File 2: RFC for tar format
File 3: RFC for compression format
File 4: source for tar program
File 5: source for decompression program
File 6: backup
A tape formatted like this should be readable so long a drive capable of reading the data in it survives. To ensure that, go with a popular tape format, which is reliable, open, and has a high capacity (so that it's unlikely to become obsolete too fast)
While not as widely used (yet), it will eventually become the de-facto standard in safe filesystems.
I've thrown all kinds of problems at it, and it has yet to lose a single byte of data.
Add to that, taking snapshots every (x) minutes, you can look back in time as easily as reading a folder.
With RAIDZ2 in the latest releases, you can set up sets that can withstand the loss of 2 physical drives. If you couple multiple RAIDZ2 sets into a single pool, you've increased the redundancy even further. With plain old JBOD and multiple controllers, you can reach levels of availability that only expensive EMC/Hitachi/StorEdge systems have reached in the past.
It's opensource as well (although it's the Sun flavor at this time), and being worked on at www.opensolaris.org. I believe Sun is contemplating switching it to GPL at this time.
Who is general failure, and why is he reading my hard drive?
Do you need data-readback in a matter of seconds? Minutes? hours? days?
Do you need storage for years, decades, centuries, millennia, 10,000 years, or longer?
Do you need an indexing system based on content or just on title/filename?
Can the data be printed out or carved into stone without losing important information?
Is this a go-to-jail-if-you-don't legal requirement, a may-go-bankrupt-if-you-don't business requirement, or a save-us-a-bunch-of-money-nice-thing-to-have requirement?
Do you think the cost of researching the "best" solution worth the improvement over the 2nd- or 3rd-best solution?

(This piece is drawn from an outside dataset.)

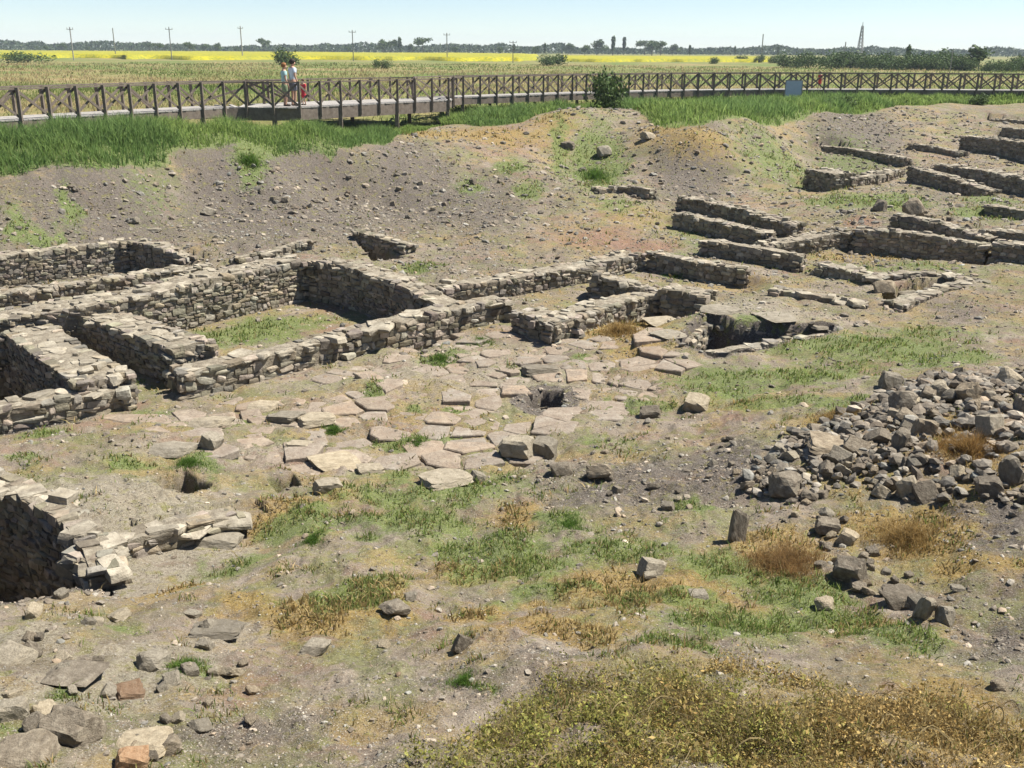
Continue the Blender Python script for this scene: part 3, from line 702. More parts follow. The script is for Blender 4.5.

Let's assume you need it for 50 years, access is infrequent, and you can wait 24 hours for data recovery. Talk to the folks at Iron Mountain and other data-retention warehouses, they are experts in the field and will be happy to consult with you or do the entire job turn-key.
My hunch:
For most applications involving less than 50 year data retention, making 2 copies of the raw data, to a currently supported stable media such as tape or archival DVD, stored in separate locations, is key. Make sure the data is both in the original format and in a published-standard format which is widely supported.
Keep multiple machines that can read the data around for as long as you need the original format. Every few years or as needed, verify the data is intact, re-convert the data from the original format or, if that format is unreadable, the highest-fidelity published-standard format, to a currently-supported published standard, and save it to a currently-supported archival format.
Ideally, in 50 years time, you will have the original media plus several updated copies. You may or may not be able to read the original media but your most recent copies will be close enough to the original to be useful. If you are very lucky, the most recent copies will be identical to the originals AND you will still have the software and hardware to read them.
Oh, for anything REALLY important, print it out on archival paper, or carve it into stone.
Knowledge is how to play a game, intelligence is how to win, wisdom is knowing what game to play.
Sure, I could use archives with checksums or RAID, but it'd be nice if there was an option to sacrifice some speed and space on a single form of storage to improve the reliability without going to such cumbersome lengths.